*Request*.
Copy out every line that contains "pixels".
** START OF Data **
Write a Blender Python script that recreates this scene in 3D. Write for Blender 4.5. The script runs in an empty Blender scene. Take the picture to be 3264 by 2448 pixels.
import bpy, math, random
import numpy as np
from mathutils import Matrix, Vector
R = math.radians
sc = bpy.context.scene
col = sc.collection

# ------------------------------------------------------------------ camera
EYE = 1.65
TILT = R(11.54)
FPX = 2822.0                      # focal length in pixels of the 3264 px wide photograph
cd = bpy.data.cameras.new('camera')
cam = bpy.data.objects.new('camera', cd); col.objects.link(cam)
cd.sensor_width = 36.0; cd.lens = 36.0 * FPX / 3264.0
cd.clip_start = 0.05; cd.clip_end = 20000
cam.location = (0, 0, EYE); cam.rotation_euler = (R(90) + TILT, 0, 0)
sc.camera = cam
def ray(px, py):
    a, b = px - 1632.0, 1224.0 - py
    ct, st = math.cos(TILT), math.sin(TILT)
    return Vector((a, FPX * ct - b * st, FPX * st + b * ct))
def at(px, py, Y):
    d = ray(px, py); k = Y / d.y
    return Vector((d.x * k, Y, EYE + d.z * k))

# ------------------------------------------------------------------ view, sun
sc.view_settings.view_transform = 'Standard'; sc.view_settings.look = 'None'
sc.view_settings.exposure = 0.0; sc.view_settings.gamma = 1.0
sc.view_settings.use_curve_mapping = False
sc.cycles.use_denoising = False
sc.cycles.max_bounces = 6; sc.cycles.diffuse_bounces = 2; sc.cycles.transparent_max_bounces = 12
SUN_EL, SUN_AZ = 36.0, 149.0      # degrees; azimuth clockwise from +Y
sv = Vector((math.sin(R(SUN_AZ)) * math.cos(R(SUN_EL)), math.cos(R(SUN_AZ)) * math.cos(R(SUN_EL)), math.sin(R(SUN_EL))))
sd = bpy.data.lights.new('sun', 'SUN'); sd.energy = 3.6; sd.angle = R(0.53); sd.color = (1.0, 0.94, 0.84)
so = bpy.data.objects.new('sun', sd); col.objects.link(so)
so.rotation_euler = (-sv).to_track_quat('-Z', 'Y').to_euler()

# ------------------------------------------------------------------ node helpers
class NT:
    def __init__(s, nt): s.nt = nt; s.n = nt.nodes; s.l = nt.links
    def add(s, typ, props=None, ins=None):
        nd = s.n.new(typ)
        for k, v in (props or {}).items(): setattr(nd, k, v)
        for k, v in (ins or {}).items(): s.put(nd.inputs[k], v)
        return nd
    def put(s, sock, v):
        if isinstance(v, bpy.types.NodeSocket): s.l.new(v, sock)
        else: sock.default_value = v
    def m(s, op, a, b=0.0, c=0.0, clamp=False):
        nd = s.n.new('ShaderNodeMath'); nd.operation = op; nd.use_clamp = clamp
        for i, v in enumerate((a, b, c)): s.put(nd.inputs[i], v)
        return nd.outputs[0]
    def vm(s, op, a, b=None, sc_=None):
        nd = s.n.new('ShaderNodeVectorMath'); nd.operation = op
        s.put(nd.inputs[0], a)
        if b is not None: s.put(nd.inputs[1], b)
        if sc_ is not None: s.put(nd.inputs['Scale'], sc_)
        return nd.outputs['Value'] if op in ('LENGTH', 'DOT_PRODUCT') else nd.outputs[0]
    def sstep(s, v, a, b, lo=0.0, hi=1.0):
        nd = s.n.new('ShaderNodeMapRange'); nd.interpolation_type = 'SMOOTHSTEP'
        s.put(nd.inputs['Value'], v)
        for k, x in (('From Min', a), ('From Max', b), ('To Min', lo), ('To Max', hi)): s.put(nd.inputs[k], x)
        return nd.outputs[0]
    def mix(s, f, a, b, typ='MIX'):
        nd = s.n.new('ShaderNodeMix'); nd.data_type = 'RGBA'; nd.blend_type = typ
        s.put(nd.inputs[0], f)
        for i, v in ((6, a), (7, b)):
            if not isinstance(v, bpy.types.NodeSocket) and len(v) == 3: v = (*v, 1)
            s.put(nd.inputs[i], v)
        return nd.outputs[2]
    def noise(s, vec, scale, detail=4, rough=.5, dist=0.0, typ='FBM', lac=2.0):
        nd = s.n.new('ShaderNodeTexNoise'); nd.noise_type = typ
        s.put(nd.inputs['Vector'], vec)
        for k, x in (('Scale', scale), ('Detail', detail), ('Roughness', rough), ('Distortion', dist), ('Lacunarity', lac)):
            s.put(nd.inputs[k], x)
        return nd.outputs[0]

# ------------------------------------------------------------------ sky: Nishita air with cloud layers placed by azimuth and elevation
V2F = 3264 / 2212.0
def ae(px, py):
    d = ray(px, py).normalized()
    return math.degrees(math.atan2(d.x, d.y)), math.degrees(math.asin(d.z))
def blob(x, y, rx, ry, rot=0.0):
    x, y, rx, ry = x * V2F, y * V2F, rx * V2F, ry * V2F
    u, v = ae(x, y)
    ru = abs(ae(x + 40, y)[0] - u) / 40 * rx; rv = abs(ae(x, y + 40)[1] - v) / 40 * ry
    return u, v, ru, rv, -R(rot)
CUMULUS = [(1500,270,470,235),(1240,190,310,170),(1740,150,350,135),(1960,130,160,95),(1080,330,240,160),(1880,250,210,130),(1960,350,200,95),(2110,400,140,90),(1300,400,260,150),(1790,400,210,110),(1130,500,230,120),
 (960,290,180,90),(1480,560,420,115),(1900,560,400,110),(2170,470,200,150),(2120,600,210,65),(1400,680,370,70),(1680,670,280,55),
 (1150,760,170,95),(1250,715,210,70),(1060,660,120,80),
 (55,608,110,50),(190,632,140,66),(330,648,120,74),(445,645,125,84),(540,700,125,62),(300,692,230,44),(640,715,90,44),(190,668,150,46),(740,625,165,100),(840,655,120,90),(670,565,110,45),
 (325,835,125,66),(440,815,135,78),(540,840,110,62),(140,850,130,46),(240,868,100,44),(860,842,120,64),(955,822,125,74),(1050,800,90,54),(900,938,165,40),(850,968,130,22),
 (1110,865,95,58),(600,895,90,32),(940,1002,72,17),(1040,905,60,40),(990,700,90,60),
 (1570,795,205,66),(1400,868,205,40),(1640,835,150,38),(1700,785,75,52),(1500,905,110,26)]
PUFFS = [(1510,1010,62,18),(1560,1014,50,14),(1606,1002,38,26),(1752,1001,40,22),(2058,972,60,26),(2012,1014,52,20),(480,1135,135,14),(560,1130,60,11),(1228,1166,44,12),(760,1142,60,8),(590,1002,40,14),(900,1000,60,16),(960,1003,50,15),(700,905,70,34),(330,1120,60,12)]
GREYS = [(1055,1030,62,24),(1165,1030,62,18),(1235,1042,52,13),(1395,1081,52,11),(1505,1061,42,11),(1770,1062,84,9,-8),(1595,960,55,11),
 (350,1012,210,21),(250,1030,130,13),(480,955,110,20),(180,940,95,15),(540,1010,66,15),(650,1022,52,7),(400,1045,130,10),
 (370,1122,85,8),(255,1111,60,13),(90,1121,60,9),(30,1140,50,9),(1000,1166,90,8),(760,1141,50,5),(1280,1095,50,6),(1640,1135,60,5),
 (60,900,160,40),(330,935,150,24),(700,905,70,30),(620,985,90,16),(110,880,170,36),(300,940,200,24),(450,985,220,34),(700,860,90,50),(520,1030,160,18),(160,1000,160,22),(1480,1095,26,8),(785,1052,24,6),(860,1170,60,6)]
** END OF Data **
*Solution*.
Write a Blender Python script that recreates this scene in 3D. Write for Blender 4.5. The script runs in an empty Blender scene. Take the picture to be 3264 by 2448 pixels.
FPX = 2822.0                      # focal length in pixels of the 3264 px wide photograph